Accelerating implementation of the 2006 rate reductions negates one of the advantages of the gradual phasing in of the tax-cut provisions enacted in 2001, which allows policymakers to take into account new developments that affect the budget when determining whether scheduled tax cuts are still affordable.  Since the 2001 package was enacted, the budget outlook has deteriorated sharply, with sizeable surpluses being replaced by deficits.  Recent estimates prepared by the Congressional Budget Office for Senator Voinovich show that once this year’s appropriations levels are taken into account and expiring tax provisions are extended, the ten-year surplus is essentially eliminated.[7]  Moreover, pressures on the budget — from the ongoing fight against terrorism at home and a possible war against Iraq and its aftermath, to the generally agreed-upon need for a prescription drug benefit for seniors — continue to mount.  Plus, the baby boom generation begins to retire and draw Social Security benefits in 2008, only five years from now.

The Administration’s proposal to accelerate the 2006 upper-bracket rates reductions and implement them now poses long-term fiscal dangers, as it increases the likelihood that these lower rates will take effect and then be made permanent.  The cost of setting the rates at the 2006 level rather than at the 2004 levels, for example, would be more than $200 billion through 2013, in terms of lost revenues and increased debt service costs.[8]   Once the 2006 rates take effect, they will be very difficult to change regardless of fiscal conditions.

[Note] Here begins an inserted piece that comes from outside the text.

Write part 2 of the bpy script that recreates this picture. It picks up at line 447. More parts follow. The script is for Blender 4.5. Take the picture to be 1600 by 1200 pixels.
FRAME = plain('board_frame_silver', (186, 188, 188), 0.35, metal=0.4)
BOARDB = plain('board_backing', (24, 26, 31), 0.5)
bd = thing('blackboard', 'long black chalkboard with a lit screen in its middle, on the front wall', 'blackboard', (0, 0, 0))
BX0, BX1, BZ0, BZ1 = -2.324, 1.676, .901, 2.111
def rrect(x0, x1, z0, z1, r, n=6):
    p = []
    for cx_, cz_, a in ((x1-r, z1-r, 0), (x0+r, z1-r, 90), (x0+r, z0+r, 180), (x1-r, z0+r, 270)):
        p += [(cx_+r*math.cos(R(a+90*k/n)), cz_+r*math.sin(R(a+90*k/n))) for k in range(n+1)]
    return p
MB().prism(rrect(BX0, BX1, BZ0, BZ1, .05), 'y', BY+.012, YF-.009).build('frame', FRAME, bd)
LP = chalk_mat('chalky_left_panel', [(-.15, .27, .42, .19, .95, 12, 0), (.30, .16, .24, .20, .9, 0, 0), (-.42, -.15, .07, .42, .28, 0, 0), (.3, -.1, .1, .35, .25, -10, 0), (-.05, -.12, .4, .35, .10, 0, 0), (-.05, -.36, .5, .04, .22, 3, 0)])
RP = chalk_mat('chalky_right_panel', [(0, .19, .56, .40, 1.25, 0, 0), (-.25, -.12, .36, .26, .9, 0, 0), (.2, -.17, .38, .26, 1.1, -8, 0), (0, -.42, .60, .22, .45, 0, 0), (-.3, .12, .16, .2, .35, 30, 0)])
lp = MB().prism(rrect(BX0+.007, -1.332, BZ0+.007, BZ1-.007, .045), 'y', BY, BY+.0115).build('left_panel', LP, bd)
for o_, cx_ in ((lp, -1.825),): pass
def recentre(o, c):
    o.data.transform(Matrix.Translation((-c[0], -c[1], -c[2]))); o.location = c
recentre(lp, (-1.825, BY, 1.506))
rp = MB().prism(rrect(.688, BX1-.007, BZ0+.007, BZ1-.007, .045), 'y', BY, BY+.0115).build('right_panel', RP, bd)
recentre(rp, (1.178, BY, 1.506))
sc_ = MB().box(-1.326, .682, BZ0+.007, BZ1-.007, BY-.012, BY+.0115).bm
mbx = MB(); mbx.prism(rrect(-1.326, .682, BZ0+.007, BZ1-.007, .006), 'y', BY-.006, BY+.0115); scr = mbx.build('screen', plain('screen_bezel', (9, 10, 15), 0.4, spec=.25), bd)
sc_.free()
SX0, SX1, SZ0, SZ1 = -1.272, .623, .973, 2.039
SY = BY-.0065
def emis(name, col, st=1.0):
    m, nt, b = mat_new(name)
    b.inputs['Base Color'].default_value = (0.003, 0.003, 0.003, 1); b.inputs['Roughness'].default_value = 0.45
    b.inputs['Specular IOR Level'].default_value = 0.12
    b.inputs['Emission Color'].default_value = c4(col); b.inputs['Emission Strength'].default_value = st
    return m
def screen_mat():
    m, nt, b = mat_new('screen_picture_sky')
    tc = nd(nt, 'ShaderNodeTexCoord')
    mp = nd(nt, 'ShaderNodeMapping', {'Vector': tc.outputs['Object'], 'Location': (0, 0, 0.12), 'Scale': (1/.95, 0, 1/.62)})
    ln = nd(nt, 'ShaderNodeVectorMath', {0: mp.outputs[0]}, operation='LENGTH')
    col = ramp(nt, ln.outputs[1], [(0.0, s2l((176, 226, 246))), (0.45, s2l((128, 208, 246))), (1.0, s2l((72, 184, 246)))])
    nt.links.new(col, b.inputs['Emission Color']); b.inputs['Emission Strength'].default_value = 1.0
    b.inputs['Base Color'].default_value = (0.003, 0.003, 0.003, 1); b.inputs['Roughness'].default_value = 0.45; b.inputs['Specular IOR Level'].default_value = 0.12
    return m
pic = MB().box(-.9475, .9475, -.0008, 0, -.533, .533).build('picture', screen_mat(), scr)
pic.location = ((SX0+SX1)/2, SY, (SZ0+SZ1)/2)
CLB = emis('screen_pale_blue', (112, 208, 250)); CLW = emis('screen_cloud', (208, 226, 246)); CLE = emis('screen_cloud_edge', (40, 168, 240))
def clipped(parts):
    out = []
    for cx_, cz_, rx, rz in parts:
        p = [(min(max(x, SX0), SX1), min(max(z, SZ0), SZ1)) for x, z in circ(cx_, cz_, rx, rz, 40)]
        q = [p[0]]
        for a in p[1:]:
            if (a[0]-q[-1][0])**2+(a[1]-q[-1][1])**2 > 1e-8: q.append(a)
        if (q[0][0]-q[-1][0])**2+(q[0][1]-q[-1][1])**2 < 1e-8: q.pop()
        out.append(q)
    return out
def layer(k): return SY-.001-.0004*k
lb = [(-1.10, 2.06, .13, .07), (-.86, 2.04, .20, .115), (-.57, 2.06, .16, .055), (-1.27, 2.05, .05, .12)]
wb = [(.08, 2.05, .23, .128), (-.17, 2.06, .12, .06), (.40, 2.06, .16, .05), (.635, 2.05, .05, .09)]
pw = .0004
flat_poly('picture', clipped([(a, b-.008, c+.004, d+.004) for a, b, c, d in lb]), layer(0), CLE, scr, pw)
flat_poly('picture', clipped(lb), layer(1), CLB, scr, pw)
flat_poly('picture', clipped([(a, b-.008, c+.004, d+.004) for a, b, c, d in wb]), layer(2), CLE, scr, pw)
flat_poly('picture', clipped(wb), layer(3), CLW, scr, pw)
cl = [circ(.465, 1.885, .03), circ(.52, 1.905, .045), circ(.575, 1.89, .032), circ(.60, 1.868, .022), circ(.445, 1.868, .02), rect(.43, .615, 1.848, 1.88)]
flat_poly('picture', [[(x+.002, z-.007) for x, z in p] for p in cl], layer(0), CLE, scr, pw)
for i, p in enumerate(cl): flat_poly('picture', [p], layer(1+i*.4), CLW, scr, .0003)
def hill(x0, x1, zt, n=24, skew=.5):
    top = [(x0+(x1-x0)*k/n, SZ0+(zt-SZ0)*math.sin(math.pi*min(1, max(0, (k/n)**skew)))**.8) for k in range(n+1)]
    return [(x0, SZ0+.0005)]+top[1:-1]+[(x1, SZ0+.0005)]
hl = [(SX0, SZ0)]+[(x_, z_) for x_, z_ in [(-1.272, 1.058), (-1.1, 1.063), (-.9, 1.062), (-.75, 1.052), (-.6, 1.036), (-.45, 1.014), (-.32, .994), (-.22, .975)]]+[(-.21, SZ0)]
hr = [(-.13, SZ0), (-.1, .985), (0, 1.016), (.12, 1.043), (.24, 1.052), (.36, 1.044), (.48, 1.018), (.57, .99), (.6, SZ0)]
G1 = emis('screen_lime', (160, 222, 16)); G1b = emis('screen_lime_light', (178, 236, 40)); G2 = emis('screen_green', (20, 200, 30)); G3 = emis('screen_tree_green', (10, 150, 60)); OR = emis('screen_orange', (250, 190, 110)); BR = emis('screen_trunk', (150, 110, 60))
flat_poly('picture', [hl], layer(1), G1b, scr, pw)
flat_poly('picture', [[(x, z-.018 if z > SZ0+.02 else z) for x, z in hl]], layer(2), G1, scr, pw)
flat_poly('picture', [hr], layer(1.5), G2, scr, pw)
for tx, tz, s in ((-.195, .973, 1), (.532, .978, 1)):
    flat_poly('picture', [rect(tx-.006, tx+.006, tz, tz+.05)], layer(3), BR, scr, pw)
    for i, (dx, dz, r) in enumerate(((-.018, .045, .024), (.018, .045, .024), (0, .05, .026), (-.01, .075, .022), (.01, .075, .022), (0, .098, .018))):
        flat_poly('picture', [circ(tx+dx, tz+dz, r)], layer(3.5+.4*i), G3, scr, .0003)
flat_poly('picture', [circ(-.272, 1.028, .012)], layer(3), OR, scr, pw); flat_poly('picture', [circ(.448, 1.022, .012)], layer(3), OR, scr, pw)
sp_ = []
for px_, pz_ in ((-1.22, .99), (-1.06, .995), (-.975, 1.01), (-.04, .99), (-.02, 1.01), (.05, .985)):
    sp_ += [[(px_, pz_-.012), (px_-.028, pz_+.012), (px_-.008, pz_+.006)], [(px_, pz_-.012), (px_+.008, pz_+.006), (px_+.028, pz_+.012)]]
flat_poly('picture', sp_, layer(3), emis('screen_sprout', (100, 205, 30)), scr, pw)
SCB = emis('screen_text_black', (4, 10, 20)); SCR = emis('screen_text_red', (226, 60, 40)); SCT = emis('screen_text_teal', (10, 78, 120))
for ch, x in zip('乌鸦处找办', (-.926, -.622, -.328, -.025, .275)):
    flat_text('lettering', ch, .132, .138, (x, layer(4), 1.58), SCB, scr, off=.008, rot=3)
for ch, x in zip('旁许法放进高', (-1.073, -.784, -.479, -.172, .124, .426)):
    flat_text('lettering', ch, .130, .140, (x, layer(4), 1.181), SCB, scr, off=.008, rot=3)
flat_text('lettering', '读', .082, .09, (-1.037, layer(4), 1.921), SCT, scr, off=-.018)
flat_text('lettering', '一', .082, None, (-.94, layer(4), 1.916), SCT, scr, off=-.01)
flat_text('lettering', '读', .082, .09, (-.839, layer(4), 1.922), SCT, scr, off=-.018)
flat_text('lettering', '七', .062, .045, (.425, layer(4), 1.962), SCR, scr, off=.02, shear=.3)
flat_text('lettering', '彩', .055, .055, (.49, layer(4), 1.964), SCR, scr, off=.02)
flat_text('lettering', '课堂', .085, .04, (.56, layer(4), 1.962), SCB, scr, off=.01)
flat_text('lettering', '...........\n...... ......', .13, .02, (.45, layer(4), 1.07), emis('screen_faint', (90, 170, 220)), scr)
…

In summary, the Administration’s proposal to accelerate the reductions in the upper-bracket rates would be ineffective at stimulating the economy in the short run.  Worse, it would sharply limit the flexibility of policymakers as they seek ways to address the increasingly worrisome long-term budget conditions the nation faces.


End Notes:

[1] Donald Lambro, “Tax Cuts Seen Plus For GOP Votes,” The Washington Times, January 12, 2003.
[2] Joint Committee on Taxation, “Estimated Budget Effects of the Revenue Provisions Contained In The President’s Fiscal Year 2004 Budget Proposal,” March 4, 2003.
[3] Congressional Budget Office, “Economic Stimulus:  Evaluating Proposed Changes in Tax Policy,” January 2002.
[4] In addition, the Tax Policy Center figures show that 2.2 percent of filers would be subject to the Alternative Minimum Tax, which is a parallel tax calculation that applies different tax rates.
[5] Under the President’s proposal, a married couple with two children would not begin to benefit from the upper-bracket rate reductions until its income exceeds $78,500.  This is higher than under current law because of the effects of the Administration’s plan to accelerate provisions enacted in 2001 related to the child tax credit, the 10 percent bracket, and marriage penalty relief.
[6] The Tax Policy Center estimates measure the impact of accelerating the upper-bracket rate reductions against current law.  The effects would be slightly different if they were measured against a base that takes into account other tax changes included in the Administration’s package.  For instance, for high-income tax filers, the combined effect of accelerating the upper-bracket rate reductions and the proposal to exempt corporate dividends from taxation would be somewhat smaller than the sum of the individual effects of these two proposals measured against current law, due to the interactions between these provisions.
[7] Congressional Budget Office, “Letter to Senator George V. Voinovich,” December 4, 2002.
[8] These estimates rely on Joint Committee on Taxation cost estimates.  The estimates assume that the cost of both the 2004 rate reductions and the 2006 rate reductions remain constant as a share of the economy through 2012.  Implicit in this assumption is that these permanent rate reductions will be accompanied by the type of adjustment to the Alternative Minimum Tax that the Administration included in its economic package, but only through 2005.   Reducing these upper-bracket rates has the effect of pushing more tax filers on to the AMT; only by increasing the AMT exemption or making other adjustments to the AMT can this be avoided.